The AI design is so level dependent that the same time is working on a lot of level design. We got to see a coder's eye view of the Gardez demo level;, it's so far set to take about 45 minutes to pass through, and while it is essentially a classically linear design of streets the player must traverse, the buildings and shopfronts on these streets are all very detailed.
"It's important that players can see a lot of stuff, that the levels be very porous so that players can do a lot of different things," Lance Powell, the game's lead developer. "But that of course means that we really push our view distance at times. When you're on a rooftop, you can see up to three miles around you."
"And that gets even more important when you get into an Apache," adds Greg.
From there, we got to see the effort that's going into the lighting of the game. In a word - it's impressive. The designers are constantly running up against memory limits per frame, but rather than strip back detail, the aim is to find elegant workarounds that preserve the great design work that's been fed through to them.
We saw two frames of a scene, from two different render passthroughs, and in just a day's work it's amazing to see what can be done. From a relatively flat scene of a rocky hillside with a scatter of mud huts, we get a brightly lit, sun-drenched view that practically drips with atmosphere. Then we get to see that level live, to look and peer around, and it's even more amazing.

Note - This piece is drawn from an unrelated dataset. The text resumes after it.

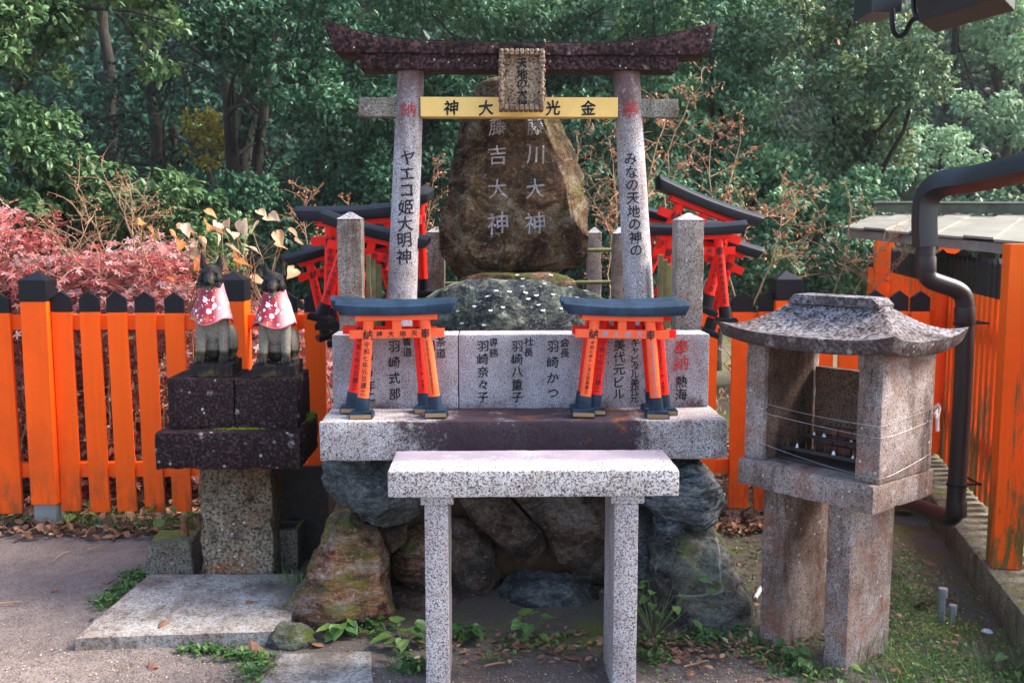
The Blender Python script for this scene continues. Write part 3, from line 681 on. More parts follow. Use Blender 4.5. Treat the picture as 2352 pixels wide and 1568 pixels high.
# mossy timber uprights between the front posts and the gate pillars
for k, (xs, lab) in enumerate((((845, 857, 868), 'mossy timber uprights behind the left stone post'), ((1519, 1530, 1540), 'mossy timber uprights behind the right stone post'))):
    t = thing('timber_stake', lab, 'timber rack', (Xat(xs[1], 4.3), 4.3, zw1 - .05), 'timber racks behind the stone posts')
    for j, x in enumerate(xs):
        mb = MB(); a = Xat(x - 5, 4.28 + .04 * j, 600); b = Xat(x + 5, 4.28 + .04 * j, 600)
        mb.box(a, b, 4.28 + .05 * j, 4.31 + .05 * j, zw1 - .05, Zat(585 + 12 * j, 4.3)); mb.build('stake', M['old_wood'], t, bevel=.002)
# plinth under the rear half of the altar
o = stone_block('rear_plinth', M['pillar_stone'], None, xw[0] + .02, xw[3] - .02, WY + .165, 5.0, zs1 - .3, zw1 - .03, r=.01, amp=.006, seed=40)
tag(o, 'rough stone platform behind the inscribed wall carrying the monument', 'stone platform')
# ------------------------------------------------------------------ monument stone on its boulder, with coins
rock_outline('coin_boulder', 'boulder', [(935, 757), (970, 700), (1010, 672), (1065, 655), (1130, 648), (1230, 648), (1300, 662), (1355, 680), (1420, 720), (1455, 757), (1455, 800), (935, 800)], 4.42, .24, 'lumpy grey green lichened boulder strewn with coins under the monument', cat='boulder', seed=21, amp=.035, sub=6, back=.35)
rock_outline('pedestal_stone', 'rock_orange', [(1055, 680), (1065, 640), (1110, 628), (1260, 626), (1310, 640), (1325, 680)], 4.62, .17, 'flat rusty stone between the monument and the coin boulder', cat='stone', seed=22, amp=.03)
mono_px = [(1028, 560), (1030, 500), (1040, 430), (1045, 350), (1062, 295), (1085, 250), (1100, 205), (1130, 185), (1190, 168), (1240, 185), (1258, 235), (1285, 280), (1318, 330), (1345, 410), (1352, 500), (1348, 590), (1318, 628), (1250, 640), (1120, 638), (1075, 655), (1055, 640)]
mono = thing('monument_stone', 'tall brown natural rock slab carved with two columns of whitish characters', 'monument', PY(1190, 650, 4.7))
MY = 4.70
mo = rock_outline('slab', 'monolith', mono_px, MY, .11, None, seed=23, amp=.030, sub=6, parent=mono, cexp=.16, facet=.5, fine=1.2, planes=7, layer=.3, grow=1.03)
# front surface of the rock, so that the carving follows it
from mathutils.bvhtree import BVHTree
def bvh_of(o): return BVHTree.FromPolygons([v.co[:] for v in o.data.vertices], [p.vertices[:] for p in o.data.polygons])
mbvh = bvh_of(mo)
def snap(bvh, eps, d=Vector((0, 1, 0)), back=.8):
    def f(p):
        h = bvh.ray_cast(Vector(p) - d * back, d)
        return h[0] - d * eps if h[0] is not None else Vector(p)
    return f
for col, px in (('藤吉大神', 1143), ('藤川大神', 1229)):
    for ch, y in zip(col, (272, 335, 412, 488)):
        sz = 52 if ch == '神' else (40 if ch == '藤' else 46)
        put_text([ch], PY(px, y - 2, MY - .1), sz / FPX * (MY - .1), M['ink_white'], mo, bold=.004, warp=snap(mbvh, .0022), seed=px + y, wob=.06)
# coins
rnd = random.Random(5)
cb = bpy.data.objects['coin_boulder']; cbb = bvh_of(cb); pbv = bvh_of(bpy.data.objects['pedestal_stone'])
mbc = MB(); mbc.tube([(0, 0, 0), (0, 0, .0014)], .0105, 20); coin_me = mbc.mesh('coin', sm=40); coin_me.materials.append(M['coin'])
coinspots = [(1090, 703), (1127, 713), (1052, 714), (1201, 640), (1199, 658), (1207, 672), (1265, 632), (1310, 660), (1325, 683), (1345, 668), (1352, 677), (1232, 678), (1213, 686), (1247, 712), (1237, 700), (1140, 668), (1188, 632), (1290, 708), (1112, 756 - 10), (1360, 700), (1375, 705), (1155, 705), (1170, 670), (1270, 676), (1120, 680), (1300, 690), (1062, 742), (1330, 700), (1250, 652)]
for k, (x, y) in enumerate(coinspots):
    d = Vector(_ray(x, y)).normalized(); o0 = Vector((0, 0, CAMH))
    h = [q for q in (cbb.ray_cast(o0, d), pbv.ray_cast(o0, d)) if q[0] is not None]
    if not h: continue
    h = min(h, key=lambda q: q[3]); n = (h[1] + Vector((rnd.uniform(-.3, .3), 0, 1.6))).normalized()
    o = bpy.data.objects.new('coin', coin_me); COL.objects.link(o)
    s = rnd.choice((1, 1, .87)); o.scale = (s, s, 1)
    o.rotation_euler = n.to_track_quat('Z', 'Y').to_euler(); o.location = h[0] + n * .001
    tag(o, 'silvery coin lying on the boulder and stone under the monument', 'coin', 'coins left on the boulder')
# ------------------------------------------------------------------ the big stone gate
gate = thing('stone_torii', 'large weathered stone torii gate with a gold plate across and dark curved top beam', 'stone gate', (Xat(1190, 4.35), 4.35, zw1))
GY = 4.35; rp = .0605
def pillar(xt, xb_, yt, yb):
    a = PY(xb_, yb, GY); b = PY(xt, yt, GY); a = a + (a - b).normalized() * .12
    mb = MB(); n = 18; mb.tube([a.lerp(b, i / n) for i in range(n + 1)], [rp * (1.10 - .16 * i / n) + .001 * fbm((i, 3, xt), .7) for i in range(n + 1)], 36)
    o = mb.build('pillar', M['granite_gate'], gate, sm=60); return o, a, b
pl, la, lb = pillar(944, 923, 158, 690); pr, ra, rb = pillar(1438, 1468, 162, 690)
def beam(name, mat, prof, y0, y1, bevel=.006, n=40):
    """prof(u)-> x, z_bottom, z_top"""
    mb = MB(); vs = []; sec = []
    for i in range(n + 1):
        x, zb, zt = prof(i / n); q = [(x[0], y0, zb), (x[0], y1, zb), (x[1], y1, zt), (x[1], y0, zt)] if hasattr(x, '__len__') else [(x, y0, zb), (x, y1, zb), (x, y1, zt), (x, y0, zt)]
        vs += q
    fs = []
    for i in range(n):
        for j in range(4):
            a = i * 4 + j; b = i * 4 + (j + 1) % 4; fs.append((a, b, b + 4, a + 4))
    fs += [(3, 2, 1, 0), (n * 4, n * 4 + 1, n * 4 + 2, n * 4 + 3)]
    mb.add(vs, fs); return mb.build(name, mat, gate, bevel=bevel, sm=45)
KY0, KY1 = GY - .10, GY + .10
def interp(x, pts):
    for (a, b), (c, d) in zip(pts, pts[1:]):
        if a <= x <= c:
            t = (x - a) / (c - a); return b + (d - b) * t
    return pts[-1][1]
topc = [(737, 43), (800, 66), (870, 83), (960, 92), (1060, 96), (1190, 98), (1320, 99), (1430, 96), (1520, 84), (1590, 67), (1647, 51)]
botc = [(768, 118), (820, 121), (900, 121), (1190, 125), (1480, 127), (1560, 127), (1628, 122)]
def kas(u):
    xt = 737 + (1647 - 737) * u; xb_ = 768 + (1628 - 768) * u
    pt = PY(xt, interp(xt, topc), KY0); pb = PY(xb_, interp(xb_, botc), KY0)
    return (pb.x, pt.x), pb.z, pt.z
beam('top_beam', M['gate_beam'], kas, KY0, KY1)
def shim(u):
    xt = 826 + (1558 - 826) * u
    a = PY(xt, 158 + 3 * u, GY - .08); b = PY(xt, 119 + 4 * u, GY - .08); return a.x, a.z, b.z + .004
beam('second_beam', M['gate_beam'], shim, GY - .08, GY + .08)
# pale rim on top of the beam: back light put into the colour
mb = MB()
def rim(u, v):
    xt = 737 + 910 * u; p = PY(xt, interp(xt, topc), KY0); return (p.x, KY0 + .002 + (KY1 - KY0 - .004) * v, p.z + .0025 + .002 * fbm((p.x * 20, v * 8, 1), 1, 3))
mb.grid(rim, 90, 6); mb.build('backlit_top', plain('backlit_pale_stone', (.48, .44, .46), .85, .35, 40), gate, sm=60, fix=False)
def nuki(xa, xb_, ya, yb, y0, y1, mat, name):
    a = PY(xa, yb, y0); b = PY(xb_, ya, y0)
    return stone_block(name, mat, gate, min(a.x, b.x), max(a.x, b.x), y0, y1, a.z, b.z, r=.004, amp=.001, seed=int(xa) % 50)
nuki(823, 930, 223, 268, GY - .032, GY + .032, M['beam_end'], 'tie_beam'); nuki(1450, 1559, 227, 270, GY - .032, GY + .032, M['beam_end'], 'tie_beam')
mb = MB(); a = PY(966, 268, GY - .045); b = PY(1420, 224, GY - .045)
mb.box(a.x, b.x, GY - .045, GY + .04, a.z, b.z); gp = mb.build('gold_plate', M['gold'], gate, bevel=.002)
for k, (ch, x) in enumerate((('神', 1036), ('大', 1116), ('光', 1270), ('金', 1351))):
    put_text([ch], PY(x, 230, GY - .045), 34 / FPX * GY, M['ink'], gp, bold=.028, seed=x, wob=.02)
put_text(['、'], PY(1180, 245, GY - .045), 20 / FPX * GY, M['ink'], gp, bold=.02, seed=3)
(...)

Light bloom occludes the edges of objects; an unsecured tarp ruffles in the breeze, along with the plants on the edge of a path. Hard shadows mingle with dynamic lighting effects to deliver a stunningly realistic location. In fact, we mistook some test renders for location shots, it's that good.
"And all that great lighting? When you get bullet holes appearing in thin surfaces, you'll get point-beams of light flooding through," says Greg. Of course, the lighting guy (who we interrupted while he was working on getting cloth looking right in night-vision) blanched at hearing that. "Hey, I never promised anything!"
Well, we guess he has now. Even without such detail, the lighting engine is going to be a big part of the game, and Greg went on to say that even if his team can't get such impressive effects into the console version, they should at least be accessible on a PC that meets higher hardware requirements.
The village level also highlighted another aspect of the game that the Tier 1 Ops have been able to influence. There are all kinds of odd details, like hand-woven baskets and lawn chairs on rooftops, that the operators have suggested be included - it all goes toward making it seem as real possible.